Eine der besten Gegenmassnahmen gegen das Gefühl der Hilflosigkeit:
Die Möglichkeiten zur Gestaltung nutzen, die noch verbleiben.
Klar, man kann manches leider nicht ändern und fühlt sich zu Recht hilflos und ausgeliefert. Aber in der Situation kann man – im Rahmen der Möglichkeiten – noch gut für sich sorgen. Das habe ich so gut ich konnte, gemacht:
- Das deutsche Konsulat in Liverpool, das neben einer Zahnarztpraxis ist, war ja geschlossen. Ich hab die Sprechstundenhilfe gebeten, ihr Telefon zu nutzen, um Konsulat und Botschaft anzurufen. Und ihr am Ende einen meiner Kalender als Dankeschön geschenkt.
- Da ich schon in Liverpool war und ohnehin erst am nächsten Tag in die deutsche Botschaft nach London konnte, entschied ich mich, die Stadt zwei Stunden zu erkunden… und landete “zufällig” bei The Cavern, dem Club, in dem die Karriere der Beatles begann. Dort lief gerade ein Live-Konzert mit richtig guter Musik, Das war sooo wohltuend.
- Auf dem Weg zur deutschen Botschaft, kam ich an Eaton Square vorbei, den ich aus einer Fernsehserie meiner Kindheit kenne. Und genoss das Schlendern durch die historische Gegend.

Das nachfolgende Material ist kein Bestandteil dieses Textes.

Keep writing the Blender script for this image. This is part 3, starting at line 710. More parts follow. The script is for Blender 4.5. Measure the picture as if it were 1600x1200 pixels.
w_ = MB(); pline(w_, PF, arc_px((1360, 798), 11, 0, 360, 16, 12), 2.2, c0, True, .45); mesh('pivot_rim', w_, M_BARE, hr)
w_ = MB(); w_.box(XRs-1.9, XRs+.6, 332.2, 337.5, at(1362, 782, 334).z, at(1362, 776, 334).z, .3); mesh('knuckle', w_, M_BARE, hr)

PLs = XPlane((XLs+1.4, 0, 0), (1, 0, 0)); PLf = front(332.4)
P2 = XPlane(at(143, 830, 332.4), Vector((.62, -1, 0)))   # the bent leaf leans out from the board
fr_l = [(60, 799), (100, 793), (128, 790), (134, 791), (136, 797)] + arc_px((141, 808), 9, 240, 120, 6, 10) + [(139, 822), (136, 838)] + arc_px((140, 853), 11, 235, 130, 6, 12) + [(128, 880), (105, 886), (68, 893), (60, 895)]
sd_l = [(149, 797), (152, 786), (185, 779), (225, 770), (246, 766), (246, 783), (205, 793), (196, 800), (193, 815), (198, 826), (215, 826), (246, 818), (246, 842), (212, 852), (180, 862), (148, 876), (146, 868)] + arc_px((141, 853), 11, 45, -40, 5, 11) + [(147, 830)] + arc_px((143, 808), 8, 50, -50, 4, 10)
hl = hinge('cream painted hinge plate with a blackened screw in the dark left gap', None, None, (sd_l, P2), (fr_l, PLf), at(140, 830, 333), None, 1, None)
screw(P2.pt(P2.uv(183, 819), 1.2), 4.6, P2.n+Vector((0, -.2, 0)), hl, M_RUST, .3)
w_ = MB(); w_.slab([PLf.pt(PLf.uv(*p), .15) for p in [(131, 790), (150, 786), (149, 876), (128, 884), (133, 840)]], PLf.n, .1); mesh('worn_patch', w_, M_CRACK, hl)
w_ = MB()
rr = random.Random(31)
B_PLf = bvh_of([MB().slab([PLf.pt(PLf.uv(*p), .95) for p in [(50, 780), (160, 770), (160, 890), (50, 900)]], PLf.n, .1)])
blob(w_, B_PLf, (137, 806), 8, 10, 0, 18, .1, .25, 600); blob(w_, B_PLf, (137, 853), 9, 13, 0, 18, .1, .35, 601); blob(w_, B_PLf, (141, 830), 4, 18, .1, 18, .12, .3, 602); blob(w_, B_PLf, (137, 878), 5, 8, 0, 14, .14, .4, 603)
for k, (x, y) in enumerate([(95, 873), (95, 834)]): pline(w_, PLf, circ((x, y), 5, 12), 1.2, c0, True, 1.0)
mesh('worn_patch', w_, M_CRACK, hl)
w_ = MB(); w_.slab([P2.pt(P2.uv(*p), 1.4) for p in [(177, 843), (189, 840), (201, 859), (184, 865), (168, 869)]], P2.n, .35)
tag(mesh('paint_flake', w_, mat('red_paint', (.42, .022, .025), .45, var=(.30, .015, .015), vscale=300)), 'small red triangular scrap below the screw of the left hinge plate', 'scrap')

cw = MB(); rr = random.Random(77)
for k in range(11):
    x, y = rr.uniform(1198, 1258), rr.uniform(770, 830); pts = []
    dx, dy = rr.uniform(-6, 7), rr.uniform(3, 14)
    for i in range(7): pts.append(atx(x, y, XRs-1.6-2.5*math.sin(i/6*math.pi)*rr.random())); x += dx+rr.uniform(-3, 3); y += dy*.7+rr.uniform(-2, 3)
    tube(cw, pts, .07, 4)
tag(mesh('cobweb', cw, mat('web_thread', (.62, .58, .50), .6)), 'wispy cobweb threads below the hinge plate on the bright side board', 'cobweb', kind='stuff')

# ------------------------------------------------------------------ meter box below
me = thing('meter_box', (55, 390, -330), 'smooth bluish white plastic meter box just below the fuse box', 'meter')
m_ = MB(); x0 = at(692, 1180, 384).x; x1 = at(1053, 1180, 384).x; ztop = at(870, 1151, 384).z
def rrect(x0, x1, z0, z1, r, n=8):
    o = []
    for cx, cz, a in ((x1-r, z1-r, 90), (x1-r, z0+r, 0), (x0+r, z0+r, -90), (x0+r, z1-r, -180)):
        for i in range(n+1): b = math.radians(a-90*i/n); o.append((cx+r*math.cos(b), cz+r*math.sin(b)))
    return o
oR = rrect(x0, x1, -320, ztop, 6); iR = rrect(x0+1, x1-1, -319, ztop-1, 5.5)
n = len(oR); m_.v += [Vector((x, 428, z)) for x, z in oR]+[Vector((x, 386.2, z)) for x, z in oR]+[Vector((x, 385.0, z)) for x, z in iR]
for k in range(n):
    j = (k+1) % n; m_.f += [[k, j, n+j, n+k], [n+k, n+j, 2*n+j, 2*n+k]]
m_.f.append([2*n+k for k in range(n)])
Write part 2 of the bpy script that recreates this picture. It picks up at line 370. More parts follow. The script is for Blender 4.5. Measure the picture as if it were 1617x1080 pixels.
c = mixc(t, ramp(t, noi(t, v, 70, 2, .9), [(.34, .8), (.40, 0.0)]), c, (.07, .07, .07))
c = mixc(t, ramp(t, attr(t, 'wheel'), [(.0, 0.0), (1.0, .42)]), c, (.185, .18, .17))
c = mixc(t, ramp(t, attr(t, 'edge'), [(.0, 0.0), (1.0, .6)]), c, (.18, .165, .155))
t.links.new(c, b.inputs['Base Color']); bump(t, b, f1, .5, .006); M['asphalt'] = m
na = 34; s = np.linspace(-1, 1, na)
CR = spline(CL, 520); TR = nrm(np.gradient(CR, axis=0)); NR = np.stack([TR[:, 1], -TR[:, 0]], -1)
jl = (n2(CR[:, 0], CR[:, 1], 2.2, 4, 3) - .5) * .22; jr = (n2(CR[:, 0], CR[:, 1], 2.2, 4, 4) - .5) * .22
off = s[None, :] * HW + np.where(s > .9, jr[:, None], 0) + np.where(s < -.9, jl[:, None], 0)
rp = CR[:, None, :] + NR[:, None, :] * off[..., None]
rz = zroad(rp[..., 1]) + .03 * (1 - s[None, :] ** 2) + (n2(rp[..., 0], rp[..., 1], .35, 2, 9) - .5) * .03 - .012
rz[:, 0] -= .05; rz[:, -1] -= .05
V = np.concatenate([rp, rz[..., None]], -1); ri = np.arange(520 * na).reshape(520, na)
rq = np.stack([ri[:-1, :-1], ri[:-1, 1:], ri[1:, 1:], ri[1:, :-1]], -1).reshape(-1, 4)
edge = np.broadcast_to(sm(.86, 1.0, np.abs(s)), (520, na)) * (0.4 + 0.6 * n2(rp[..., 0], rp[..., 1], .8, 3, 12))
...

- In der Botschaft hab ich mit zwei Babies geflirtet. Mit Kindern zu spassen und zu spielen tut meiner Seele immer gut.
- Da auch noch ein Streik auf der Zuglinie nach Gatwick, von wo die meisten Billigflieger abfliegen, war, entschied ich mich, mir die 20 Pfund fürs Zugticket zu sparen und mir dafür (plus noch etwas mehr) lieber ein etwas teureres Flugticket vom City Flughafen zu gönnen. Ich habe es so genossen, zwei Sitzplätze für mich zu haben…

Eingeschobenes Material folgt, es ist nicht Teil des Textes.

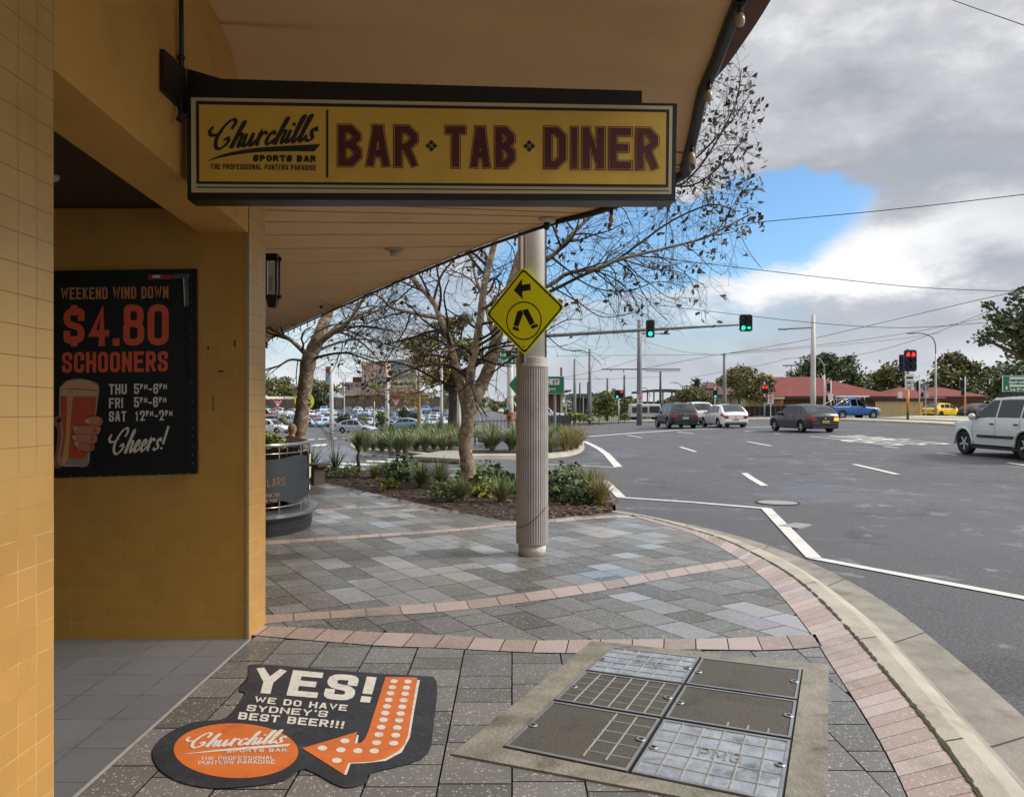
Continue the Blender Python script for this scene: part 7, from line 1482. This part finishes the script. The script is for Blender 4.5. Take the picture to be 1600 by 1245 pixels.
def roof(t, o, nm, mat, *a): v, f = hip(*a); MB().add([p-o for p in v], f).build(nm, mat, t)
def windows(t, o, lst, Y, frame=None, pane=None):
    for x0, x1, y0, y1 in lst:
        L = lambda x, y, d: tuple(Vector(P(x, y, Y))-o+Vector((0, -d, 0))); mb = MB(); mb.prism([L(x0, y0, .06), L(x1, y0, .06), L(x1, y1, .06), L(x0, y1, .06)], (0, .05, 0)); w = mb.build('window', frame or WHT_S, t)
        e = (x1-x0)*.14; mb = MB()
        for a, b in ((0, .5), (.5, 1)): mb.poly([L(x0+e+(x1-x0-2*e)*a+e*.3*(a > 0), y0+e, .066), L(x0+e+(x1-x0-2*e)*b-e*.3*(b < 1), y0+e, .066), L(x0+e+(x1-x0-2*e)*b-e*.3*(b < 1), y1-e, .066), L(x0+e+(x1-x0-2*e)*a+e*.3*(a > 0), y1-e, .066)])
        mb.build('pane', pane or GLS, w)
TILE_R = M('roof_tile_red', '6d302b', .85, var=.18, vs=.9, bump=.4, bs=6, dirt=('54262a', .8, .4)); BRK = tile_mat('brick_tan', '9a7448', .28, '7c6a55', var=.2, mortar=.05, rough=.85); BRD = tile_mat('brick_brown', '6f5440', .28, '5b4a3d', var=.2, mortar=.05, rough=.85)
TILE_B = M('roof_tile_brown', '573b31', .85, var=.2, vs=.7, bump=.3, bs=5); TILE_G = M('roof_tile_grey', '55504c', .85, var=.2, vs=.7); CRM = M('wall_cream', 'c3ac80', .8, var=.08, vs=.5); GUT = M('gutter_cream', 'cfc4a8', .6)
def building(name, label, px, Y): o = Vector(((px-800)*Y/F, Y, gz(px, Y))); return tag(empty(name, o, label, 'building')), o
t, o = building('brick_hall', 'long brick hall with a big dark red hip roof behind the signals', 1290, 98)
bldpart(t, o, 'wall', BRD, [blk(1222, 1392, 616, 662, 98, 9)]); roof(t, o, 'roof', TILE_R, 1196, 1402, 621, 1180, 1306, 586, 97, 13)
bldpart(t, o, 'wing_wall', BRK, [blk(1186, 1224, 621, 662, 95, 4)]); roof(t, o, 'wing_roof', TILE_R, 1182, 1226, 621.5, 1200, 1208, 603, 94.6, 5)
bldpart(t, o, 'gutter', GUT, [blk(1183, 1226, 620.5, 623, 94.4, .15)]); windows(t, o, [(1197, 1206, 630, 644), ], 95); windows(t, o, [(1226, 1233, 632, 644), (1243, 1250, 634, 646)], 98)
bldpart(t, o, 'eave_shadow_board', M('fascia_brown', '3c2a24', .8), [blk(1224, 1400, 620.5, 623.5, 96.6, .2)])
t, o = building('red_roofed_hall', 'low hall with a red tiled roof behind the yellow hatchback', 1470, 108)
bldpart(t, o, 'wall', BRD, [blk(1396, 1538, 620, 660, 108, 8)]); roof(t, o, 'roof', TILE_R, 1386, 1480, 624, 1437, 1450, 604, 107, 12); bldpart(t, o, 'gable', WHT_S, [blk(1404, 1410, 612, 622, 106.8, .3)]); 
v, f = hip(1440, 1546, 621, 1462, 1502, 604, 107.5, 10); MB().add([p-o for p in v], f).build('rear_roof', TILE_R, t); bldpart(t, o, 'fascia', M('fascia_brown', '3c2a24'), [blk(1386, 1545, 622, 625.5, 106.7, .3)])
t, o = building('beige_screen', 'plain beige panelled site hoarding behind the orange signal post', 1405, 92)
bldpart(t, o, 'panel', M('hoarding_beige', 'b79f78', .8, var=.1, vs=.6, dirt=('8c7655', .8, .5)), [blk(1368+i*12.3, 1380+i*12.3, 627, 656, 92, .12) for i in range(6)]); bldpart(t, o, 'capping', M('fascia_brown', '3c2a24'), [blk(1366, 1443, 624.5, 627, 91.9, .3)])
t, o = building('brick_shed', 'dark doorway porch with pale posts beside the beige hoarding', 1440, 93); bldpart(t, o, 'wall', BRD, [blk(1443, 1470, 626, 656, 93, 2)]); windows(t, o, [(1444.5, 1450, 634, 650)], 93); bldpart(t, o, 'post', PALE_P, [blk(1440.5, 1442.5, 625, 656, 92.6, .2)])
t, o = building('brown_tiled_house', 'pale house with brown tiled roof behind the grey hatchback row', 1140, 118); bldpart(t, o, 'wall', M('wall_grey', '9b968c', .8, var=.1), [blk(1126, 1164, 617, 655, 118, 7)]); roof(t, o, 'roof', TILE_B, 1122, 1168, 618, 1136, 1156, 605, 117, 9); windows(t, o, [(1129, 1135, 621, 634), (1139, 1144, 621, 634), (1152, 1158, 621, 632)], 118)
t, o = building('brown_tiled_house', 'upper tiled gable house standing behind the brown tiled roof', 1125, 135); bldpart(t, o, 'wall', M('wall_pale', 'b7a891', .8), [blk(1108, 1140, 606, 650, 135, 6)]); roof(t, o, 'roof', TILE_B, 1104, 1144, 608, 1114, 1132, 597, 134, 8); windows(t, o, [(1111, 1116, 611, 622)], 135)
t, o = building('tram_shelter', 'long flat curved canopy of the tram stop on slim columns', 1045, 120); mb = MB(); vs = []
for i in range(13):
    x = 996+i*7.2; y = 612-4.2*math.sin(math.pi*(i+1)/14); a = Vector(P(x, y, 120))-o; vs += [a, a+Vector((0, 0, -.35)), a+Vector((0, 6, -.35)), a+Vector((0, 6, 0))]
mb.add(vs, [(4*i+j, 4*i+(j+1) % 4, 4*i+4+(j+1) % 4, 4*i+4+j) for i in range(12) for j in range(4)]+[(0, 1, 2, 3), (51, 50, 49, 48)]); mb.build('canopy', M('canopy_grey', '4a443e', .8, var=.15), t)
for x in (1003, 1012, 1022, 1036, 1050, 1066): bldpart(t, o, 'column', M('column_pale', '8f8a80', .8), [blk(x-1, x+1, 612, 658, 120.5, .25)])
bldpart(t, o, 'screen', M('screen_dark', '54493f', .8, var=.2), [blk(1000, 1072, 628, 658, 124, .2)])
t, o = building('brick_pavilion', 'small red brown brick pavilion with an angled flat roof right of the fluted pole', 874, 96); bldpart(t, o, 'wall', tile_mat('brick_red', '6e4a40', .25, '5a463d', var=.2, mortar=.05, rough=.85), [blk(840, 878, 614, 664, 96, 6)]); bldpart(t, o, 'column', PALE_P, [blk(876, 879, 614, 664, 95.8, .3), blk(883.5, 886, 624, 662, 95.8, .2)])
mb = MB(); q = [P(834, 612, 95), P(893, 609, 95), P(893, 611, 95), P(880, 615, 95), P(834, 616, 95)]; mb.prism([Vector(p)-o for p in q], (0, 8, 0)); mb.build('roof', M('canopy_grey', '4a443e'), t); bldpart(t, o, 'doorway', M('door_pale', 'a59d93', .7), [blk(865, 868, 630, 663, 95.9, .1)])
t, o = building('grey_station_roof', 'dark grey metal station roof on posts behind the tall dark poles', 915, 150); bldpart(t, o, 'roof', M('metal_grey', '4f545a', .7, var=.1), [blk(893, 935, 615, 622, 150, 14)]); bldpart(t, o, 'wall', M('screen_blue_grey', '3b4046', .8, var=.2), [blk(897, 932, 622, 650, 154, 6)]); bldpart(t, o, 'post', PALE_P, [blk(x, x+1.2, 620, 655, 149.8, .3) for x in (896, 911, 926)])
t, o = building('cream_house', 'cream house with a brown tiled hip roof beyond the car park', 610, 262); bldpart(t, o, 'wall', CRM, [blk(561, 662, 616, 640, 262, 14)]); roof(t, o, 'roof', TILE_B, 553, 668, 618, 585, 640, 605, 260, 20); windows(t, o, [(570, 584, 621, 626), (595, 602, 621, 627), (612, 620, 621, 627), (636, 646, 621, 627)], 262, M('window_tan', '8d6f55', .7))
t, o = building('grey_roofed_house', 'house with a grey tiled roof left of the cream house', 540, 268); bldpart(t, o, 'wall', M('wall_tan', 'a58d68', .8, var=.1), [blk(522, 566, 617, 640, 268, 10)]); roof(t, o, 'roof', TILE_G, 508, 590, 619, 522, 576, 605, 266, 16); bldpart(t, o, 'chimney', TILE_B, [blk(543, 546.5, 600, 612, 272, 1.5)]); windows(t, o, [(531, 540, 622, 628)], 268)
t, o = building('pale_gabled_house', 'pale blue gabled house at the left of the grey tiled roof', 515, 240); bldpart(t, o, 'wall', M('wall_ice', 'aab6bf', .8), [blk(506, 525, 619, 640, 240, 8)]); roof(t, o, 'roof', M('roof_iron', '7f868c', .6), 504, 528, 621, 512, 520, 611, 239, 10)
t, o = building('pink_tower', 'pale pink apartment tower rising behind the cream house', 585, 420); PNK = M('wall_pink', 'b9a097', .8, var=.06, vs=.1); bldpart(t, o, 'wall', PNK, [blk(565, 603, 566, 640, 420, 16)]); bldpart(t, o, 'wing', M('wall_dusk', 'a3948f', .8), [blk(534, 565, 597, 640, 424, 14)]); bldpart(t, o, 'plant_room', TILE_B, [blk(551, 565, 589, 597, 426, 8)]); windows(t, o, [(569, 572, 585+i*9, 590+i*9) for i in range(3)]+[(580, 583, 583+i*9, 588+i*9) for i in range(3)]+[(540+i*8, 543+i*8, 600, 604) for i in range(3)], 420, M('window_dusk', '6f6764', .7))
t, o = building('glass_block', 'grey blue apartment block half hidden by plane twigs', 620, 440); bldpart(t, o, 'wall', M('wall_slate', '7f8a94', .7, var=.1, vs=.1), [blk(606, 650, 562, 640, 440, 18)]); bldpart(t, o, 'balcony', M('balcony_white', 'c1bfba', .7), [blk(610, 648, 594+i*8, 597+i*8, 438, 2) for i in range(4)]); windows(t, o, [(612+i*10, 618+i*10, 576, 584) for i in range(4)], 440)
t, o = building('pale_shed', 'long low pale roofed shed behind the left give way sign', 435, 222); bldpart(t, o, 'wall', M('wall_shed', '8d8578', .8), [blk(405, 456, 626, 645, 222, 8)]); roof(t, o, 'roof', M('roof_pale', 'b7ab98', .7), 403, 458, 627, 408, 452, 619, 221, 11)
# bus by the stop
X, Y = (1014-800)*84/F, 84; z0 = gz(1014, Y); t = tag(empty('white_bus', (X, Y, z0)), 'white bus with dark windows standing behind the no entry pole', 'bus'); k = Y/F
mb = MB(); mb.hexa([(-1.9, 0, .35), (1.2, -.5, .35), (1.6, 4, .35), (-1.6, 4.5, .35)], [(-1.8, .15, 1.75), (1.15, -.35, 1.75), (1.5, 3.9, 1.75), (-1.5, 4.4, 1.75)]); mb.build('body', M('bus_white', 'c2c3c2', .4), t, bevel=.12)
mb = MB(); mb.hexa([(.0, -.36, .85), (1.1, -.53, .85), (1.1, -.40, .85), (.0, -.22, .85)], [(.02, -.30, 1.5), (1.06, -.46, 1.5), (1.06, -.3, 1.5), (.02, -.14, 1.5)]); mb.hexa([(-1.8, -.08, .85), (-.2, -.33, .85), (-.2, -.2, .85), (-1.8, .04, .85)], [(-1.75, .04, 1.45), (-.2, -.22, 1.45), (-.2, -.1, 1.45), (-1.75, .16, 1.45)]); mb.build('window', GLS, t)
for x, y in ((-1.2, .1), (.8, -.2), (-1.0, 3.9), (1.2, 3.6)): mb = MB(); mb.lathe([(.38, -.12), (.4, 0), (.38, .12)], (x, y, .4), 16, 'y'); mb.build('wheel', TYRE, t)
# litter: fallen leaves on mulch and paving
rt = random.Random(9)
mb = MB(); A_, _ = resample(BED, 60); B_, _ = resample(BF, 60)
for _ in range(850):
    i = rt.randint(0, 59); v = rt.random()**1.3*1.05-.05; x = A_[i][0]+(B_[i][0]-A_[i][0])*v+rt.uniform(-.1, .1); y = A_[i][1]+(B_[i][1]-A_[i][1])*v+rt.uniform(-.1, .1); z = .035+.07*math.sin(math.pi*max(0, v)) if v > .02 else .006
    q = rt.uniform(0, 6.28); s = rt.uniform(.03, .075); u = Vector((math.cos(q), math.sin(q), rt.uniform(-.2, .2)))*s; w = Vector((-math.sin(q), math.cos(q), rt.uniform(-.2, .3)))*s*.6; p = Vector((x, y, z)); mb.poly([p-u, p+w, p+u, p-w], rt.randint(0, 1))
tag(mb.build('fallen_leaves', [M('litter_brown', '53391f', .9, var=.4, vs=9), M('litter_tan', '80603d', .9, var=.4, vs=9)], solid=-1), 'scattered brown fallen leaves on the mulch of the near bed', 'leaf litter', kind='stuff')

All das hat meiner Seele richtig gut getan, etwas von dem Stress abgemildert, den die Ungerechtigkeiten und Unzulänglichkeiten der Menschen und Systeme ausgelöst haben. Ich bin ein bisschen stolz auf mich, dass mir das gelungen ist. Ich werde noch ein bisschen weitermachen, die Techniken aus Blockaden lösen anwenden, um Stress weiter abzubauen. Und gestalten und Momente genießen. So gut ich kann. Weil es gut tut.